While she was in the last months of pregnancy, Wozèn took good care of their new goats, and they grew quickly. But he and Mimose were constantly concerned about goat thieves. The area around Mazonbi is spotted with little hills and valleys. Wherever they might choose to tie their goats to graze, the goats would be hidden most of the time. And there are numerous little paths that lead to Croix-des-Bouquets and Titayen, easy routes to market for someone who decides to lead away a neighbor’s goats. So they sold them and looked for another way to invest the funds.

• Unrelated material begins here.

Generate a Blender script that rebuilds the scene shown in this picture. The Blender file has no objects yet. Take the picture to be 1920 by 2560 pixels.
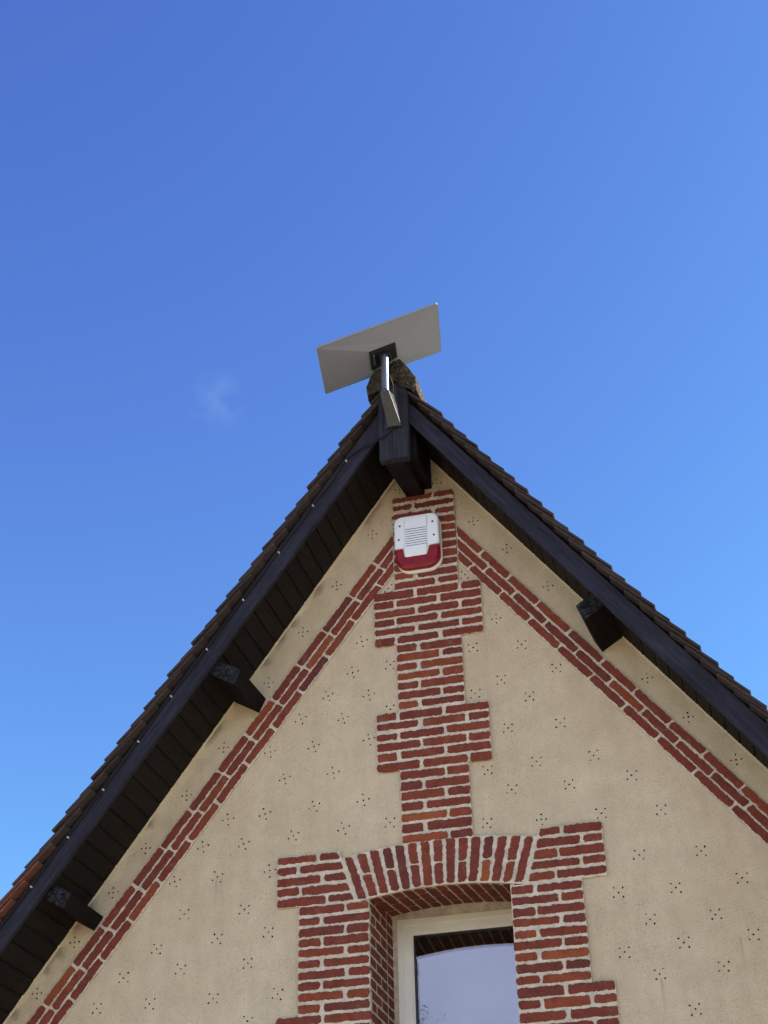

Then a neighbor asked them about farming a field that they could not afford to plant, and they agreed to rent it to him for two years. They took the rental money, added the money from the sale of the goats, and bought a cow. They paid a lot for the cow – about $260 – but they thought it was a good investment. “It’s a big cow,” Mimose explains.

And now Mimose is ready to get back into her commerce. In the coming weeks, she plans to apply for a loan from Fonkoze, once again joining the women who were in CLM with her. She’ll send Wozèn to purchase rice and beans and other basics for her in Croix-de-Bouquets, and then she’ll bring them for sale in the local markets in Labasti, Dalon, and Ti Sekèy.

We’re optimistic about Mimose. She and Wozèn work hard and together, and they learned enough during 18 months with their case manager to have an excellent chance to succeed over the long term.